İBB İştiraklerinin Rolü ve Şüpheliler

Rapor, İBB ve iştiraklerinin fonlarının, aklama şebekesinde önemli bir rol oynadığını öne sürüyor. Kültür AŞ ihalelerinden elde edilen gelirlerin, villa alımlarında kullanıldığı, Ağaç AŞ'den Gürçam Süs Bitkileri şirketine aktarılan paraların ise başka bir villa alımının finansmanında kullanıldığı iddia ediliyor. Bu iddialar, İmamoğlu'nun belediye başkanlığı dönemindeki yönetim anlayışı ve İBB iştiraklerinin şeffaflığıyla ilgili ciddi soru işaretleri doğuruyor. Raporda, Ali Nuhoğlu, Selver Yılmaz, Yiğit Çam, Mahmut Gültekin, Hüseyin Köksel, Baran Gönül, Burcu Beyazoğlu, Adem Soytekin, Hasan İmamoğlu ve Mehmet Selim İmamoğlu’nun da bazı eylemlerde suç ortağı oldukları belirtilmektedir. Bu şahısların rolleri ve olaylara olan etkileri soruşturmanın devam eden aşamalarında daha netlik kazanacaktır.

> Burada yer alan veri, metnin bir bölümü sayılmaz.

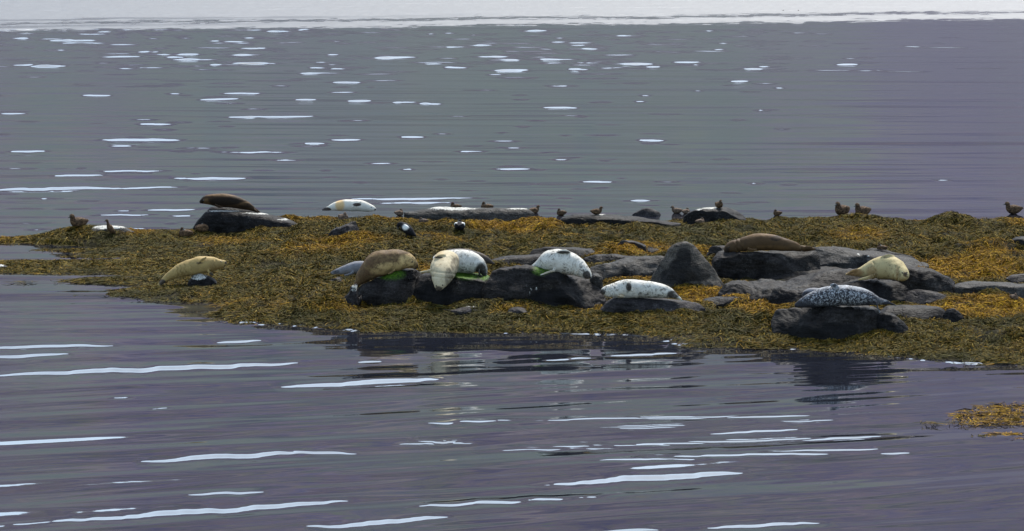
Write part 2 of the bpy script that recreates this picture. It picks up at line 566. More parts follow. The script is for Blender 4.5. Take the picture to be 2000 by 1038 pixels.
GL = [(-40, 1028, 670, 980, 11), (605, 1030, 880, 1012, 9), (805, 992, 1225, 966, 9), (1045, 947, 1455, 920, 11), (270, 901, 590, 884, 8), (575, 881, 700, 885, 4),
      (360, 968, 520, 961, 5), (-40, 735, 572, 711, 8), (-40, 680, 232, 674, 6), (-40, 699, 137, 692, 6), (425, 670, 512, 664, 4), (540, 756, 860, 742, 9), (1380, 1031, 1612, 1020, 7),
      (1145, 903, 1390, 899, 5), (1230, 897, 1610, 888, 5), (1470, 886, 1715, 880, 3), (1240, 893, 1330, 892, 3), (210, 779, 258, 776, 3), (290, 800, 332, 797, 2.5), (1170, 1038, 1290, 1034, 5),
      (700, 708, 745, 706, 2.5), (1180, 695, 1330, 688, 4), (1060, 704, 1160, 698, 4), (1720, 888, 1775, 886, 2),
      (-20, 370, 230, 368, 5), (215, 369, 365, 366, 3), (-20, 380, 40, 379, 2.5), (335, 349, 487, 348, 5), (100, 344, 212, 343, 3), (188, 335, 340, 334, 4.5), (-30, 330, 78, 330, 3), (340, 291, 430, 290, 3), (410, 297, 580, 297, 5),
      (15, 296, 100, 296, 4), (190, 274, 360, 274, 6), (240, 270, 290, 269, 4), (210, 286, 266, 286, 4), (265, 243, 345, 243, 4), (320, 239, 378, 239, 3.5), (255, 234, 310, 234, 2.5), (440, 230, 500, 229, 3), (480, 229, 620, 228, 3.5),
      (425, 248, 460, 247, 2.5), (-20, 222, 58, 222, 4), (158, 187, 220, 187, 4), (385, 195, 472, 194, 4), (430, 183, 515, 182, 3), (320, 183, 355, 184, 3), (640, 274, 712, 273, 4), (595, 281, 645, 280, 3), (565, 286, 645, 285, 3),
      (655, 236, 725, 235, 3.5), (678, 197, 726, 197, 4), (768, 200, 822, 200, 4), (820, 203, 865, 203, 3.5), (575, 195, 620, 195, 3), (775, 268, 834, 268, 4), (843, 261, 885, 261, 3), (885, 297, 955, 297, 4), (960, 330, 1045, 330, 4),
      (1058, 211, 1132, 211, 4), (1242, 275, 1302, 275, 5), (1250, 280, 1295, 280, 3), (710, 320, 778, 319, 4), (780, 331, 812, 331, 3), (950, 276, 1020, 276, 3), (1130, 357, 1205, 356, 4), (1520, 361, 1560, 361, 3), (1510, 252, 1545, 252, 3), (1425, 160, 1465, 160, 3.5),
      (1510, 173, 1535, 173, 3), (1630, 127, 1680, 127, 4), (660, 390, 950, 387, 5), (690, 398, 905, 395, 4), (220, 412, 265, 411, 3), (275, 411, 390, 409, 4), (175, 422, 310, 420, 4), (330, 423, 380, 422, 3.5), (-20, 437, 105, 436, 3), (322, 437, 345, 437, 3),
      (50, 450, 90, 447, 4), (230, 447, 330, 446, 3), (1390, 97, 1420, 97, 3), (1235, 393, 1290, 392, 2.5), (1820, 353, 1860, 353, 2.5), (735, 113, 818, 113, 5), (865, 132, 915, 132, 5), (970, 138, 1035, 138, 5), (1105, 136, 1155, 136, 5),
      (1215, 126, 1280, 125, 4), (1310, 122, 1375, 122, 5), (600, 133, 650, 133, 5), (320, 112, 365, 112, 5), (265, 102, 312, 103, 5), (190, 111, 280, 111, 3.5)]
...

7 Aklama Eylemi ve Detayları

MASAK raporu, toplamda 7 ayrı aklama eylemini detaylı olarak ele alıyor. Bu eylemler, kaynağı belirsiz para yatırımlarından, muvazaalı gayrimenkul alımlarına, ve yurt dışı para transferlerine kadar geniş bir yelpazeyi kapsıyor. Her bir eylemde, işlemlerin nasıl yapıldığı, hangi kişilerin rol aldığı ve kullanılan yöntemler detaylı bir şekilde açıklanıyor. Raporun en çarpıcı bulguları arasında, İmamoğlu ailesinin yurt dışına yaptığı para transferleri ve varlık barışı kapsamında yapılan şüpheli işlemler yer alıyor. Bu işlemlerin İmamoğlu'nun siyasi geleceğini nasıl etkileyeceği ise henüz belirsizliğini koruyor. Savcılık, bu rapor ışığında soruşturmayı derinleştirerek, tüm şüphelilerin rollerini daha detaylı bir şekilde inceleyecek.